Anonymous Anonymous said...

There is no doubt that growing up in the eighties was a trying experience. I spent a portion of my childhood as a young African American with an affluent white father. As you can imagine, my sense of identity, both socioeconomic and simply cultural, was not well defined.
My father understood the gravity of the situation. He understood that the certain human instincts tend toward xenophobia. But he also understood that there is a nobility within us that eventually must overcome our fears if we are to truly progress as a society. It is because of my father that I was able to become a successful Pakistani American.

When I first met my father as a young child, I remember the poem he wrote me, which epitomizes his consistent appeal to humanity's noble nature:

"Now, the world don't move to the beat of just one drum,
What might be right for you, may not be right for some.
A man is born, he's a man of means.
Then along come two, they got nothing but their jeans.

But they got, Diff'rent Strokes.
It takes, Diff'rent Strokes.
It takes, Diff'rent Strokes to move the world.

Everybody's got a special kind of story
Everybody finds a way to shine,
It don't matter that you got not alot
So what,
They'll have theirs, and you'll have yours, and I'll have mine.
And together we'll be fine....

Because it takes, Diff'rent Strokes to move the world.
Yes it does.
It takes, Diff'rent Strokes to move the world."

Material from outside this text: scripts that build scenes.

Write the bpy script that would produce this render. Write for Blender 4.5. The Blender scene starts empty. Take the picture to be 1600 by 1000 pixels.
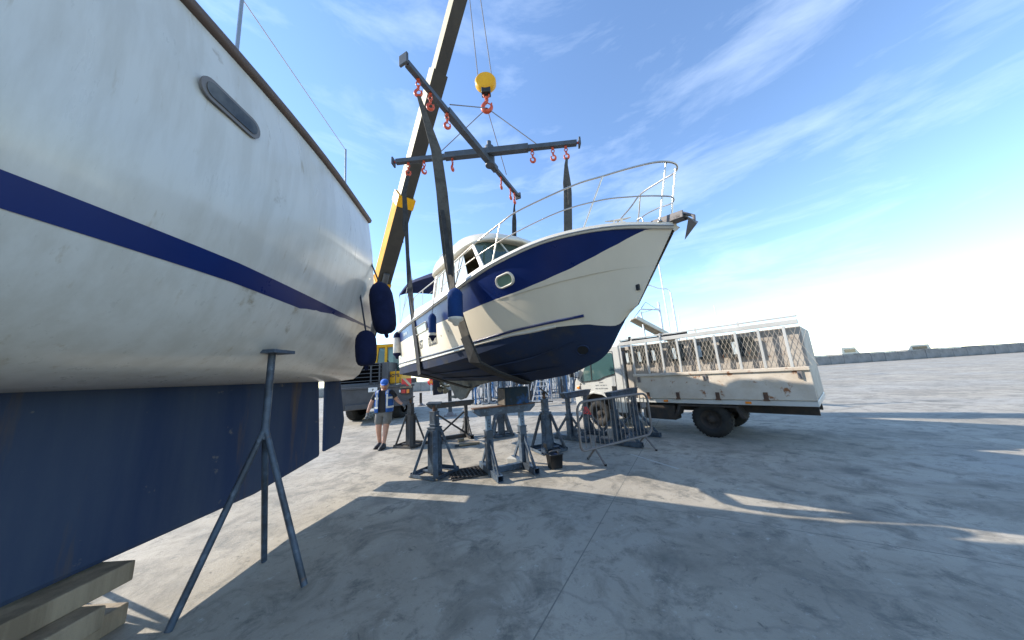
import bpy, math, random
import numpy as np
from mathutils import Matrix, Vector
random.seed(7)
R = math.radians
scn = bpy.context.scene
col = scn.collection

# ------------------------------------------------------------------ camera
F = 450.0; CX, CY = 799.5, 500.0; EYE = 1.63
roll = math.atan(0.065); pit = math.atan(86 * math.cos(roll) / F)
fwd = np.array([0, math.cos(pit), math.sin(pit)])
R0 = np.array([1., 0, 0]); U0 = np.array([0, -math.sin(pit), math.cos(pit)])
RT = math.cos(roll) * R0 - math.sin(roll) * U0
UP = math.sin(roll) * R0 + math.cos(roll) * U0
CAM = np.array([0, 0, EYE])
cd = bpy.data.cameras.new('camera'); cam = bpy.data.objects.new('camera', cd); col.objects.link(cam)
cd.sensor_width = 36; cd.lens = 36 * F / 1600; cd.clip_start = 0.05; cd.clip_end = 6000
mw = Matrix.Identity(4)
for i in range(3):
    mw[i][0] = RT[i]; mw[i][1] = UP[i]; mw[i][2] = -fwd[i]; mw[i][3] = CAM[i]
cam.matrix_world = mw
scn.camera = cam

# ------------------------------------------------------------------ light
SUN_AZ = R(13)      # sun stands to the left of the yard, fairly low
SUN_EL = R(31)
sdir = Vector((-math.cos(SUN_AZ) * math.cos(SUN_EL), math.sin(SUN_AZ) * math.cos(SUN_EL), math.sin(SUN_EL)))
sl = bpy.data.lights.new('sun', 'SUN'); so = bpy.data.objects.new('sun', sl); col.objects.link(so)
sl.energy = 3.3; sl.angle = R(0.55); sl.color = (1.0, .93, .82)
so.rotation_euler = sdir.to_track_quat('Z', 'Y').to_euler()
w = bpy.data.worlds.new('World'); scn.world = w; w.use_nodes = True
nt = w.node_tree; nt.nodes.clear()
out = nt.nodes.new('ShaderNodeOutputWorld'); bg = nt.nodes.new('ShaderNodeBackground')
sky = nt.nodes.new('ShaderNodeTexSky'); sky.sky_type = 'NISHITA'; sky.sun_disc = False
sky.sun_elevation = SUN_EL
sky.sun_rotation = math.atan2(sdir.x, sdir.y)
sky.air_density = 1.0; sky.dust_density = 0.0; sky.ozone_density = 3.5; sky.altitude = 0
bg.inputs['Strength'].default_value = 0.15
# thin cirrus streaks
tc = nt.nodes.new('ShaderNodeTexCoord'); mp = nt.nodes.new('ShaderNodeMapping')
mp.inputs['Scale'].default_value = (1.2, 1.2, 5.0); mp.inputs['Rotation'].default_value = (0.15, 0.1, 0.3)
nz = nt.nodes.new('ShaderNodeTexNoise'); nz.inputs['Scale'].default_value = 2.6; nz.inputs['Detail'].default_value = 7; nz.inputs['Roughness'].default_value = .62
nz.inputs['Distortion'].default_value = .35
cr = nt.nodes.new('ShaderNodeValToRGB'); cr.color_ramp.elements[0].position = .50; cr.color_ramp.elements[1].position = .85
cr.color_ramp.elements[0].color = (0, 0, 0, 1); cr.color_ramp.elements[1].color = (.19, .19, .19, 1)
mx = nt.nodes.new('ShaderNodeMix'); mx.data_type = 'RGBA'
mx.inputs[7].default_value = (6.2, 6.9, 7.6, 1)
nt.links.new(tc.outputs['Generated'], mp.inputs['Vector']); nt.links.new(mp.outputs[0], nz.inputs['Vector'])
nt.links.new(nz.outputs[0], cr.inputs[0]); nt.links.new(cr.outputs[0], mx.inputs[0])
nt.links.new(sky.outputs[0], mx.inputs[6]); nt.links.new(mx.outputs[2], bg.inputs[0]); nt.links.new(bg.outputs[0], out.inputs[0])
scn.view_settings.view_transform = 'Standard'; scn.view_settings.look = 'None'
scn.view_settings.exposure = 1.27; scn.view_settings.gamma = 1
scn.view_settings.use_curve_mapping = False

# ------------------------------------------------------------------ photo-survey helpers (pixel -> point at a known distance)
def ray(x, y): return fwd + (x - CX) / F * RT - (y - CY) / F * UP
def onz(x, y, z=0.):
    d = ray(x, y); return CAM + d * (z - EYE) / d[2]
def ony(x, y, Y):
    d = ray(x, y); return CAM + d * Y / d[1]

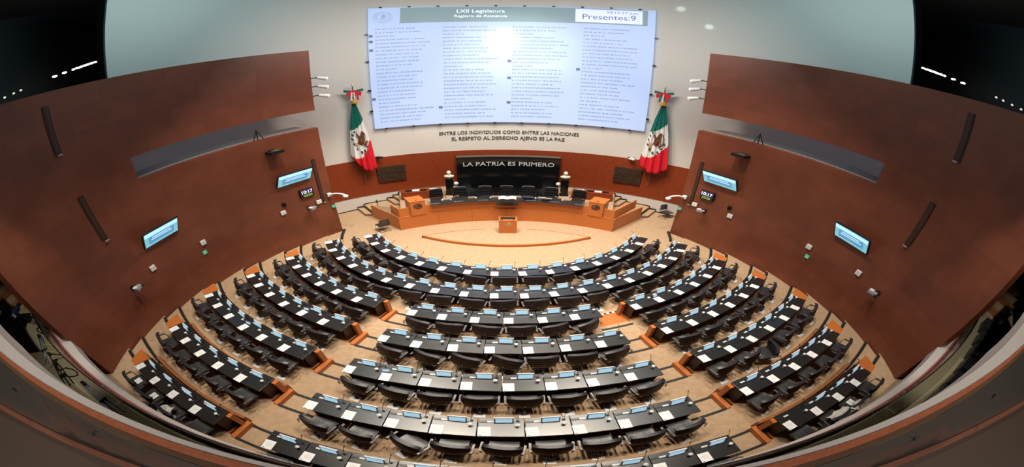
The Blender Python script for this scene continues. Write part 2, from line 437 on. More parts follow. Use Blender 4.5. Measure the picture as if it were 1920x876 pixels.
# ------------------------------------------------------------------ steps, curbs, end pylons between the blocks
def sector(b, R0, R1, a0, a1, z0, z1, mi=0, n=10, a0b=None, a1b=None):
    a0b = a0 if a0b is None else a0b; a1b = a1 if a1b is None else a1b
    P = [[pol(R0, a0+(a1-a0)*k/n, z1) for k in range(n+1)], [pol(R1, a0b+(a1b-a0b)*k/n, z1) for k in range(n+1)]]
    b.slab(P, lambda p: (p[0], p[1], z0), mi); return b
blk = {(r, k): (n, a0) for r, k, n, a0 in BLOCKS}
def edges(r, k):
    n, a0 = blk[(r, k)]; off = degrees(.315/RP[r]); p = degrees(.9/RP[r]); l = a0+off-p/2
    return l, l+n*p
for r in range(1, 7):
    zt, zl = ZF[r], ZF[r-1]
    # the riser below the front of the desks
    spans = [edges(1, 'F')] if r == 1 else [edges(r, k) for k in 'LCR']
    for k, (l, rr) in enumerate(spans):
        b = MB(); sector(b, RF[r]+.02, RB[r]+.02, l, rr, -.02, zt-.001, n=24); struct(b.build('floor_desk_plinth', RISER))
    if r >= 5:
        for (l, rr), nm in ((edges(r, 'L'), 'left'), (edges(r, 'R'), 'right')):
            b = MB(); sector(b, RF[r]-.13, RF[r]-.03, l-(2.3 if nm == 'left' else 0), rr+(2.3 if nm == 'right' else 0), zl-.01, zt+.10, n=24)
            tag(b.build('wooden_fascia', RISER), 'orange-brown curved wooden fascia in front of %s block desks, %s' % (nm, ROWN[r]), 'fascia')
    if r == 1: continue
    e = {k: edges(r, k) for k in 'LCR'}
    dR = degrees(1/RP[r])
    for side, aL, aR in ((-1, e['L'][1], e['C'][0]), (1, e['C'][1], e['R'][0])):
        nm = 'left' if side < 0 else 'right'
        # curb beside the side block
        cw = .14*dR
        if side < 0: c0, c1, s0, s1 = aL+.10*dR, aL+.10*dR+cw, aL+.10*dR+cw, aR
        else:        c0, c1, s0, s1 = aR-.10*dR-cw, aR-.10*dR, aL, aR-.10*dR-cw
        ramp = (r == 2 and side > 0)
        if ramp:
            t = empty('aisle_ramp'); tag(t, 'orange wooden step with striped black and yellow nosing, beside third row, right aisle', 'step')
            b = MB(); sector(b, RF[r]-.02, RB[r]+.15, s0-.02*dR, aR-.02, zl-.01, zt-.05); b.build('tread', ORANGE, t)
            for q in range(10):
                q0 = s0 + (aR-s0)*q/10; q1 = s0 + (aR-s0)*(q+1)/10
                b = MB(); sector(b, RF[r]-.10, RF[r]-.02, q0, q1, zl-.01, zt-.045, n=2); b.build('nosing_stripe', NOSE if q % 2 else LID, t)
            b = MB(); sector(b, RB[r]+.15, RB[r]+.24, s0, aR, zt-.05, zt+.006); b.build('rear_nosing', NOSE, t)
        else:
            t = empty('aisle_step'); tag(t, 'carpeted half step with black nosings in %s aisle, at %s' % (nm, ROWN[r]), 'step', 'aisle steps')
            zm = (zt+zl)/2
            b = MB(); sector(b, RF[r], RB[r]+.01, s0, s1, zl-.01, zm); b.build('tread', CARPET, t)
            b = MB(); sector(b, RF[r]-.01, RF[r]+.085, s0, s1, zl+.01, zm+.006); b.build('nosing', NOSE, t)
            b = MB(); sector(b, RB[r]-.01, RB[r]+.085, s0, s1, zm+.01, zt+.006); b.build('nosing', NOSE, t)
            b = MB(); sector(b, RF[r]-.03, RB[r]+.05, c0, c1, zl-.01, zt+.05); tag(b.build('wooden_curb', ORANGE), 'low orange wooden curb in %s aisle, at %s' % (nm, ROWN[r]), 'curb', 'aisle curbs')
        # end pylon of the side block's front panel
        ae = aL if side < 0 else aR
        b = MB(); d = -side
        P0 = [pol(RF[r]+.03, ae, 0), pol(RF[r]+.03, ae+d*.12*dR, 0), pol(RF[r]+.20, ae+d*.12*dR, 0), pol(RF[r]+.20, ae, 0)]
        b.prism([(p.x, p.y) for p in P0], zl-.01 if False else zt-.30, zt+.70); tag(b.build('end_pylon', ORANGE), 'orange wooden end pylon of %s block desks, %s' % (nm, ROWN[r]), 'pylon', 'desk end pylons')
        b = MB()
        P0 = [pol(RF[r]+.035, ae, 0), pol(RF[r]+.035, ae-d*.8*dR, 0), pol(RF[r]+.06, ae-d*.8*dR, 0), pol(RF[r]+.06, ae, 0)]
    # wall aisles: nosings between the side table and the wall
    for side, ed in ((-1, e['L'][0]), (1, e['R'][1])):
        nm = 'left' if side < 0 else 'right'
        wF = side*(wall_x(RF[r])-.3); wB = side*(wall_x(RB[r])-.3); wF2 = side*(wall_x(RF[r]+.085)-.3); wB2 = side*(wall_x(RB[r]+.085)-.3)
        t = empty('side_step'); tag(t, 'narrow carpeted step along %s wall, at %s' % (nm, ROWN[r]), 'step', 'steps along the side walls')
        zm = (zt+zl)/2
        b = MB(); sector(b, RF[r], RB[r]+.01, ed, wF, zl-.01, zm, a0b=ed, a1b=wB); b.build('tread', CARPET, t)
        b = MB(); sector(b, RF[r]-.01, RF[r]+.085, ed+side*.5*dR, wF, zl+.01, zm+.006, a0b=ed+side*.5*dR, a1b=wF2); b.build('nosing', NOSE, t)
        b = MB(); sector(b, RB[r]-.01, RB[r]+.085, ed+side*.3*dR, wB, zm+.01, zt+.006, a0b=ed+side*.3*dR, a1b=wB2); b.build('nosing', NOSE, t)
        # wooden side table at the end of the row
        P0 = [pol(RF[r]+.09, ed+side*.03*dR), pol(RF[r]+.09, ed+side*.70*dR), pol(RB[r]-.01, ed+side*.36*dR), pol(RB[r]-.01, ed+side*.03*dR)]
        t = empty('side_table'); tag(t, 'orange wooden wedge table at %s wall end of %s' % (nm, ROWN[r]), 'table', 'wedge tables at the row ends')
        b = MB(); b.prism([(p.x, p.y) for p in P0], zt+.71, zt+.745); b.build('table_top', ORANGE, t)
        cx = sum((p for p in P0), Vector())/4
        b = MB(); b.prism([(cx.x+(p.x-cx.x)*.94, cx.y+(p.y-cx.y)*.94) for p in P0], zl+.05, zt+.71); b.build('cabinet', RISER, t)
# black corner posts at the first tier edges by the walls
for side, nm in ((-1, 'left'), (1, 'right')):
    a = wall_x(RF[1])
    b = MB(); sector(b, RF[1]-.05, RF[1]+.05, side*(a-9.5), side*(a-.4), 0, .12, n=6)
    tag(b.build('floor_edging', NOSE), 'short black edging strip from %s wall to second row' % nm, 'edging')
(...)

Never was the truth spoken so eloquently.

Tuesday, 02 September, 2008  
Blogger Faiqa said...

BUWAHAHAHAHAHA. Only in America can a young African American hope to grow up to be a successful Pakistani American. On a completely unrelated note, isn't it weird that Alan Thicke wrote that song? He is so multitalented. Go Dr. Seaver!

Tuesday, 02 September, 2008  
Blogger Avitable said...

Well, porn affected what I thought sex was going to be like.

Tuesday, 02 September, 2008  
Blogger Faiqa said...

sad. very sad.

Tuesday, 02 September, 2008  
Blogger Miss Britt said...

I'm a blonde haired blue eyed girl from Iowa.

I've always been fairly well represented in the media.

It wasn't until I was much, much older that it even occurred to me that other people weren't. And what that must be (or might be) like.

The only thing I remember thinking as far as how TV related to me was that no one else in the whole world must be poor. Until Roseanne.

Friday, 05 September, 2008  
Blogger sybil law said...

Oh my, Britt - she stole what i thought! (About Roseanne.) Even those idiots on soap operas who were supposed to be "poor" were never, ever dressed poor, or if they were, not for long.
I watched the same shows as you, it seems, and I don't think I ever even noticed, because I had no need to (brown hair, green eyes - total American girl next door).
I'm really enjoying your blog, though!

Friday, 05 September, 2008  
Blogger Faiqa said...

miss britt: I loved Roseanne. Except when the dark haired daughter's boyfriend moved in with them when she went away to college and when they switched the older sister, then it just got a little weird.

sybil: That's cool. I wouldn't expect the self described girl next door to notice.
ALTHOUGH, did you ever notice how women with brown (or dark) hair are generally more evil than blondes in movies? Examples: Veronica (from Archie) and the evil genie from I Dream of Genie, Ursula when she disguises herself in the Little Mermaid...I'm just saying.